Tuesday, July 3, 2018

The next Supreme Court justice

In all the media panic about the selection by Trump of the person to replace the retiring Justice Kennedy, one of the interesting claims (by liberal commentators) is that the Supreme Court has issued terrible decisions this term. I have been thinking about that, and I’m not sure I agree. Consider some of the recent landmark decisions:

I have already written in a recent post about the Court’s upholding of Trump’s immigration ban. As I said in that post the ban may well have been unwise, but there is no question from the wording of the relevant section of the law that the president had the power to issue it. The lower court judges who found against the law were clearly trying to impose their own political and social views rather than adhering to the plain and unambiguous wording of the law.

On the ruling that overturned the practice of public sector unions of demanding partial dues from people who didn’t belong to the union, it seems to me that is absolutely correct. Why should anyone be forced to support a voluntary organization they didn’t join? In any case, I personally think public sector unions ought to be outlawed. There is reasonable justification for unions in private enterprise, even if union bosses often abused their position.  But public sector unions bargain with elected officials, who often owe their jobs to votes and campaign contributions from the unions, so this is hardly an “arms-length” transaction. It is really often a collusion between unions and the officials they elect at the expense of the taxpayers who ultimately pay the bills.  That is how so many states and cities got into the untenable position of paying such  massive public sector pensions that they are going broke.

In the case of the gerrymandering issue the court essentially punted because it couldn’t (yet) find an acceptable formula against which to test election maps. Gerrymandering is a very complex issue, because in fact some minority groups want what is essentially gerrymandering in order to get voting districts that are black enough or Hispanic enough to get a black or Hispanic person elected. Beyond that, people are increasingly self-segregating in neighborhoods, even if none of them are in fact segregationists. So how does one determine if there was deliberate gerrymandering or simply self-segregation? There is no doubt that there is deliberate gerrymandering for political purposes by both parties and it ought to be ended, but the court was correct, I think, to punt on the issue until it can determine an adequate test.

The baker who didn’t want to make a wedding cake for a gay couple because of his religious beliefs is one of those interesting cases in which two rights are in conflict. The court issued a very narrow ruling, simply saying that the Colorado commission that originally ruled against the baker was unduly hostile to religion in general, but at the same time they reaffirmed the principle that gays have the same civil rights as anyone else. It seems to me this was a careful and judicious ruling in a difficult case, in which the court didn’t (yet) see a way to enunciate a valid general principle that would become a precedent.

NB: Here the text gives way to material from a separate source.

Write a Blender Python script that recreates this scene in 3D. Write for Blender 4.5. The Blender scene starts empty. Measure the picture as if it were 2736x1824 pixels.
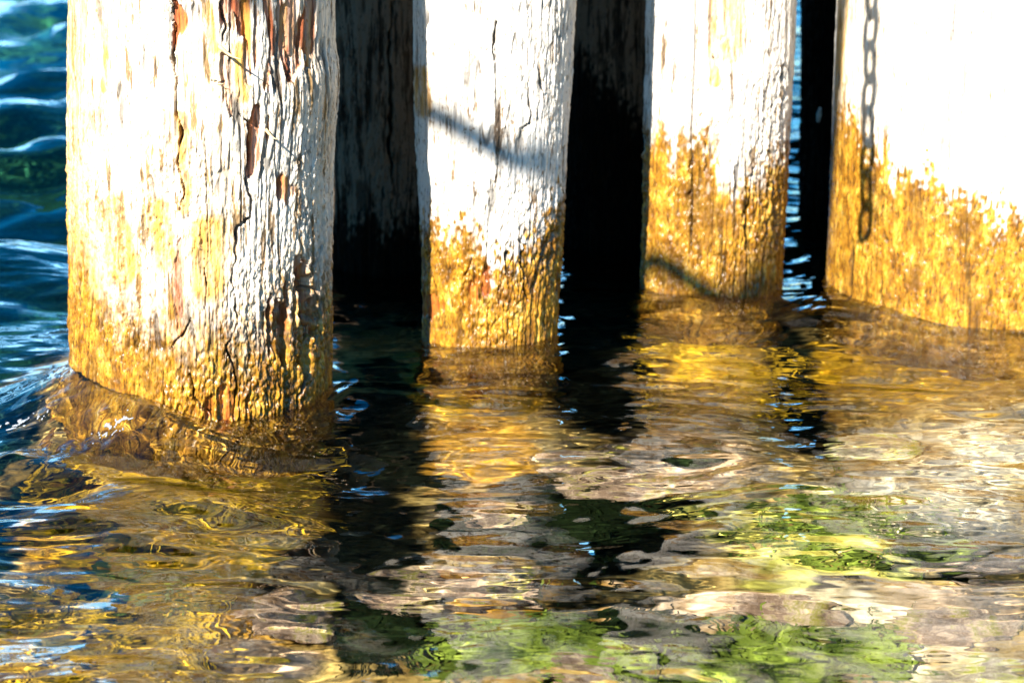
import bpy, bmesh, math, random
import numpy as np
from mathutils import Vector
random.seed(7); rng = np.random.default_rng(7)
sc = bpy.context.scene; COL = sc.collection
R = math.radians

# ------------------------------------------------------------------ camera
CAM_H, PITCH, FPX = 1.2, R(18.0), 5500.0          # focal length in pixels of the 2736 px wide photograph
cam = bpy.data.cameras.new('camera'); cam_o = bpy.data.objects.new('camera', cam); COL.objects.link(cam_o)
cam_o.location = (0, 0, CAM_H); cam_o.rotation_euler = (R(90) - PITCH, 0, 0)
cam.sensor_width = 36; cam.lens = 36 * FPX / 2736; cam.clip_end = 3000
cam.dof.use_dof = True; cam.dof.focus_distance = 3.15; cam.dof.aperture_fstop = 5.0
sc.camera = cam_o
# ------------------------------------------------------------------ sky, sun, exposure
SUN_AZ, SUN_EL = R(28), R(36)                     # sun behind the camera, to its left
sc.world = bpy.data.worlds.new('World'); sc.world.use_nodes = True
wn = sc.world.node_tree; bg = wn.nodes['Background']
sky = wn.nodes.new('ShaderNodeTexSky'); sky.sky_type = 'NISHITA'; sky.sun_disc = False
sky.sun_elevation = SUN_EL; sky.sun_rotation = math.pi + SUN_AZ
sky.air_density = 1.0; sky.dust_density = 0.0; sky.ozone_density = 4.0
hs = wn.nodes.new('ShaderNodeHueSaturation'); hs.inputs['Saturation'].default_value = 2.0
wn.links.new(sky.outputs[0], hs.inputs['Color']); 
tcw = wn.nodes.new('ShaderNodeTexCoord'); mpw = wn.nodes.new('ShaderNodeMapping'); mpw.inputs['Scale'].default_value = (3, 3, 9)
cn = wn.nodes.new('ShaderNodeTexNoise'); cn.inputs['Scale'].default_value = 1.3; cn.inputs['Detail'].default_value = 5
cr = wn.nodes.new('ShaderNodeValToRGB'); cr.color_ramp.elements[0].position = .47; cr.color_ramp.elements[1].position = .66
sx = wn.nodes.new('ShaderNodeSeparateXYZ'); hz = wn.nodes.new('ShaderNodeMapRange'); hz.inputs[1].default_value = .36; hz.inputs[2].default_value = .14
cm = wn.nodes.new('ShaderNodeMath'); cm.operation = 'MULTIPLY'
cx_ = wn.nodes.new('ShaderNodeMix'); cx_.data_type = 'RGBA'; cx_.inputs[7].default_value = (9, 19, 29, 1)  # bright cloud bank added low ahead for the water to reflect
L = wn.links.new
L(tcw.outputs['Generated'], mpw.inputs[0]); L(mpw.outputs[0], cn.inputs['Vector']); L(cn.outputs[0], cr.inputs[0])
L(tcw.outputs['Generated'], sx.inputs[0]); L(sx.outputs[2], hz.inputs[0]); L(cr.outputs[0], cm.inputs[0]); L(hz.outputs[0], cm.inputs[1])
fy = wn.nodes.new('ShaderNodeMapRange'); fy.inputs[1].default_value = .1; fy.inputs[2].default_value = .6; cm2 = wn.nodes.new('ShaderNodeMath'); cm2.operation = 'MULTIPLY'
L(sx.outputs[1], fy.inputs[0]); L(cm.outputs[0], cm2.inputs[0]); L(fy.outputs[0], cm2.inputs[1])
L(cm2.outputs[0], cx_.inputs[0]); L(hs.outputs[0], cx_.inputs[6]); L(cx_.outputs[2], bg.inputs[0])
bg.inputs[1].default_value = 0.065
sun = bpy.data.lights.new('sun', 'SUN'); sun.energy = 5.0; sun.angle = R(0.5); sun.color = (1, 0.95, 0.86)
sun_o = bpy.data.objects.new('sun', sun); COL.objects.link(sun_o); sun_o.location = (-3, -5, 6)
TO_SUN = Vector((-math.sin(SUN_AZ)*math.cos(SUN_EL), -math.cos(SUN_AZ)*math.cos(SUN_EL), math.sin(SUN_EL)))
sun_o.rotation_euler = (-TO_SUN).to_track_quat('-Z', 'Y').to_euler()
sun.cycles.is_caustics_light = True
sc.view_settings.view_transform = 'Standard'; sc.view_settings.look = 'None'
sc.view_settings.exposure = 2.0; sc.view_settings.gamma = 1; sc.view_settings.use_curve_mapping = False
cy = sc.cycles
cy.max_bounces = 10; cy.transmission_bounces = 8; cy.glossy_bounces = 4; cy.diffuse_bounces = 3
cy.caustics_refractive = True; cy.caustics_reflective = False; cy.blur_glossy = 0.3
cy.use_denoising = True; cy.sample_clamp_indirect = 6.0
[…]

I understand that some groups would like judges that make rulings on issues in which those groups are unable to get laws passed, but I think that is wrong. Elected officials in legislatures are the proper way to get laws passed or amended; unelected judges are NOT the way to bypass legislatures. If politicians or interest groups can’t get a law passed it is because the laws they propose don’t (yet) have enough public support to get the legislative votes needed, and so they probably ought not to be passed. That is the whole point of a democracy. Bypassing that constraint through the unelected judicial system is, I think, improper, unwise and ultimately a danger to democracy. So I hope the next Supreme Court justice is in fact a strict constructionist (some call them conservatives, but that is incorrect) – someone who rules on the plain text and original intended meaning of the law and Constitution, not on some “expanded” or “enlightened” interpretation that happens to  support their own personal social or political persuasion.

In sum, I think laws and regulations ought to be passed and/or amended ONLY by elected legislators, not by unelected judges, or for that matter, by unelected bureaucrats in federal agencies. A judge’s only job is to apply the law as written, or if there is ambiguity, as intended by the legislature that passed the law, to the extent that can be determined by the record. I understand there are times when we ought to pass laws and we don’t, and even a few cases where the Supreme Court has forced the issue (as with segregation, for example) to the benefit of society, but I think that is a bad precedent despite its salutary outcome. A court that can make good “expanded” interpretations can just as well make dangerous and damaging “expanded” interpretations at other times. Better they should stick strictly to the existing law and let elected legislatures make or amend laws as required.